• [RECORD LIST]:
..............................

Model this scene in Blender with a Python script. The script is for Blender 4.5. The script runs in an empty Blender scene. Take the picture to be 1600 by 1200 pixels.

..............................

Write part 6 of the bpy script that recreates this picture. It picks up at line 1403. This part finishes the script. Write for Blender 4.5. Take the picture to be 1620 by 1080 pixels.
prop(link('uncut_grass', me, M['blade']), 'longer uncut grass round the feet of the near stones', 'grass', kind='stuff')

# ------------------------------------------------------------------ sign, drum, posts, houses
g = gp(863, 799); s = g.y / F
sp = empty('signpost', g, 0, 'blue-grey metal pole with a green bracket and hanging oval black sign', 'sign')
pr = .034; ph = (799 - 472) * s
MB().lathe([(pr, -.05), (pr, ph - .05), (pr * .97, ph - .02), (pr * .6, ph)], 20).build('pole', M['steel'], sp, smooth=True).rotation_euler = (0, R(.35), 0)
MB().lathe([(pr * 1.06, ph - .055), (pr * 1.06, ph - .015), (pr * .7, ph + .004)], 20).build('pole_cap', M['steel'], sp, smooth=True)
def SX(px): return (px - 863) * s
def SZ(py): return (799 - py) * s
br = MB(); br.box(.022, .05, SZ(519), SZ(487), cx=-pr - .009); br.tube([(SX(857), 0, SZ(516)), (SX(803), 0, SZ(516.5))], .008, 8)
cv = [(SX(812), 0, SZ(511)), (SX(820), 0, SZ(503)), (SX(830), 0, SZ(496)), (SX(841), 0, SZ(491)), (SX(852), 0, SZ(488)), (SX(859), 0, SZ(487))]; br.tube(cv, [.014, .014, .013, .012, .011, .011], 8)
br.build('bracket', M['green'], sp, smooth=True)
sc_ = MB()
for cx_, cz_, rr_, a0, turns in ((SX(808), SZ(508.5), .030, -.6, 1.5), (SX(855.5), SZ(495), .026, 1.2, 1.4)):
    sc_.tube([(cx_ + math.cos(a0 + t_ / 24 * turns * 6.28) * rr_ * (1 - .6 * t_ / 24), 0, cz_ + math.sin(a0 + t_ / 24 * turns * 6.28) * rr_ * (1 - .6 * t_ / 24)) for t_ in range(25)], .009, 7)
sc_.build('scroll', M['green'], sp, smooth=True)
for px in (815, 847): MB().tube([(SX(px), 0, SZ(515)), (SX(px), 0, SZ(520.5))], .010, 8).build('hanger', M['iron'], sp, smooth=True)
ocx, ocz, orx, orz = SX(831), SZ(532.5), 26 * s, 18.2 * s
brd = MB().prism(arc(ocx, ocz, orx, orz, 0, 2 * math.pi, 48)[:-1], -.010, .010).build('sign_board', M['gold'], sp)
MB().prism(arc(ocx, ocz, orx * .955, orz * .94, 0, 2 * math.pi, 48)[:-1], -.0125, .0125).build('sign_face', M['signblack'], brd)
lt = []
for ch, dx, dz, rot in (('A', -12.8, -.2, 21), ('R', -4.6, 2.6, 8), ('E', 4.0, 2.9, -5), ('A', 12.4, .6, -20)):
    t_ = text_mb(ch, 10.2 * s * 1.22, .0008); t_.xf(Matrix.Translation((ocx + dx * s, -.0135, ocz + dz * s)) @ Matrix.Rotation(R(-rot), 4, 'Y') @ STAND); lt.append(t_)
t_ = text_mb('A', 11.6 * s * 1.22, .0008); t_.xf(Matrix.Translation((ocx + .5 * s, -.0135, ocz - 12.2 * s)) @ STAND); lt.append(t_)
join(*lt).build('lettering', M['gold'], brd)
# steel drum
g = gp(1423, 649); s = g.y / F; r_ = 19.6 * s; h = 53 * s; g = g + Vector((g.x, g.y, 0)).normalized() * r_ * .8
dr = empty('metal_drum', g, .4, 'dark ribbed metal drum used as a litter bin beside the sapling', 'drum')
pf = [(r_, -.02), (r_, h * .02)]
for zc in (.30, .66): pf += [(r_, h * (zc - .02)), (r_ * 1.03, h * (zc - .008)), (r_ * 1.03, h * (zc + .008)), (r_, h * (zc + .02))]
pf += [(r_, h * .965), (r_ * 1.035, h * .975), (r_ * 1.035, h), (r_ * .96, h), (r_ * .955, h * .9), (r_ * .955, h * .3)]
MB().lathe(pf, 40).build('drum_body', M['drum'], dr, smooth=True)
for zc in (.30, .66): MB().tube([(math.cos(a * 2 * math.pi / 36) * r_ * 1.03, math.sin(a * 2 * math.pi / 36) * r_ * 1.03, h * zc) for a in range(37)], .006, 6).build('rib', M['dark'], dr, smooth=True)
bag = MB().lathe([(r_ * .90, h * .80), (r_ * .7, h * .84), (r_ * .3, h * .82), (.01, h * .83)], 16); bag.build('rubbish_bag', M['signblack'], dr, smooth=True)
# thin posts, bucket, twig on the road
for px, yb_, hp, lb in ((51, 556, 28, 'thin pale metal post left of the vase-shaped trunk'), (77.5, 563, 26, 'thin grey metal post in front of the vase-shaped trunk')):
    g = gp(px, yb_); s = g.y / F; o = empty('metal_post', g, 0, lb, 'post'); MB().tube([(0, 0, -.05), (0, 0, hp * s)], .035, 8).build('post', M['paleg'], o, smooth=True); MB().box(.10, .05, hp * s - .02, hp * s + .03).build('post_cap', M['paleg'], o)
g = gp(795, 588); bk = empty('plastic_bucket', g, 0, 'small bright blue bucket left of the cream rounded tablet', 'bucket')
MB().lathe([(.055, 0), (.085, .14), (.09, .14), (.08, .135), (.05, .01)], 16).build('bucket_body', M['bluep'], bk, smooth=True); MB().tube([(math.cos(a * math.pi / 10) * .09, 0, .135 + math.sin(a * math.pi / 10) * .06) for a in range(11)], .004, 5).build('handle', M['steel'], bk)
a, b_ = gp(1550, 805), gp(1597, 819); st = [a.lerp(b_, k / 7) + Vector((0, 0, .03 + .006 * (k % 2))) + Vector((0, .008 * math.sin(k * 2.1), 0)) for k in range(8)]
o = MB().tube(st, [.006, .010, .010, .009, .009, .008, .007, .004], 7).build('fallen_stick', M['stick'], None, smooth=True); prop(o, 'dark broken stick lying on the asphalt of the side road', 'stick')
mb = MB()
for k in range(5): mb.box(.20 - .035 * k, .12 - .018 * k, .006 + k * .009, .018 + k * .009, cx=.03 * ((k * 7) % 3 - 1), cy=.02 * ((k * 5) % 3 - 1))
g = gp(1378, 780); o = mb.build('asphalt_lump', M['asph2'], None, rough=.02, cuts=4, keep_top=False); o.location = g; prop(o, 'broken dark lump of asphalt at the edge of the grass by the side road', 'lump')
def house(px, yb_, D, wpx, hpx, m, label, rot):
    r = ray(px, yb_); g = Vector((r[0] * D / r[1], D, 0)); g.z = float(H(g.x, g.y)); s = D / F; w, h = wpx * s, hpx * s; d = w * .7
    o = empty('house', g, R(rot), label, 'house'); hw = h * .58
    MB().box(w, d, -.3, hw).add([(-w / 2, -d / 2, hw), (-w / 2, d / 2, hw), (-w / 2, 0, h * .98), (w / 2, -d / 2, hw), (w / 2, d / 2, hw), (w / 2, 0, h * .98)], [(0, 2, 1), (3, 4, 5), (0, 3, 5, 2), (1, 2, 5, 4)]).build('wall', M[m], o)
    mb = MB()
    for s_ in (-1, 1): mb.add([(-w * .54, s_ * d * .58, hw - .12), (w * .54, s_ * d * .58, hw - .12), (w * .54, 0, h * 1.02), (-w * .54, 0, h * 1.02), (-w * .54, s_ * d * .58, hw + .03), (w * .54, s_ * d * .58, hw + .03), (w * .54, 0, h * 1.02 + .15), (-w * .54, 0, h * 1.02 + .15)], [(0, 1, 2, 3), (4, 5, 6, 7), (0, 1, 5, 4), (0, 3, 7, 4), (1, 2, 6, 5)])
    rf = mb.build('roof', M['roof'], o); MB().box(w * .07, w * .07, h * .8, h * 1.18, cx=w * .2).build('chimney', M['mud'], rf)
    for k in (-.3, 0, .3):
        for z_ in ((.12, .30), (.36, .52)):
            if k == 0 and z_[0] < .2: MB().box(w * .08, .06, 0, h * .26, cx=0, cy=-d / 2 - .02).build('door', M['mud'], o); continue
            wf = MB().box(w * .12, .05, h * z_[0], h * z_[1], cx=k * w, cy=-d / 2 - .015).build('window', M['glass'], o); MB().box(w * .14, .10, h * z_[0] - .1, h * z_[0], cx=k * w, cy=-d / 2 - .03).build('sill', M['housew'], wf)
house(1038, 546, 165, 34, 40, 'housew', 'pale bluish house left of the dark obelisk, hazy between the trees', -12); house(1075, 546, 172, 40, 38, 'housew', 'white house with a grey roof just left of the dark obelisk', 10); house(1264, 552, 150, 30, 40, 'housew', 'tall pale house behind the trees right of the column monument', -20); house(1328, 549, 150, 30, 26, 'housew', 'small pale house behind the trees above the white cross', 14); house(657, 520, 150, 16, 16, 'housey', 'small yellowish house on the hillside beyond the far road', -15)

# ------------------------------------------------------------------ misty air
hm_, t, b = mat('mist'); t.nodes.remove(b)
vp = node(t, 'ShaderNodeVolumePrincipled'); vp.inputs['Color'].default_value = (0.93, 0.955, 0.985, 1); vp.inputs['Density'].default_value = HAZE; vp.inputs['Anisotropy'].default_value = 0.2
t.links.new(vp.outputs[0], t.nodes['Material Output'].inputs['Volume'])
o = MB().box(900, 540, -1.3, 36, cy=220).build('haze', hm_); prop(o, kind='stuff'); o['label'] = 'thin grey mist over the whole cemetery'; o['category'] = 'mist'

..............................

• [AIM]: Extract, word for word, the line containing "Write part 6", the line containing "prop(link('uncut_grass', me, M['blade']), 'longer", and every line between them.

• [WRITTEN REPLY]:
Write part 6 of the bpy script that recreates this picture. It picks up at line 1403. This part finishes the script. Write for Blender 4.5. Take the picture to be 1620 by 1080 pixels.
prop(link('uncut_grass', me, M['blade']), 'longer uncut grass round the feet of the near stones', 'grass', kind='stuff')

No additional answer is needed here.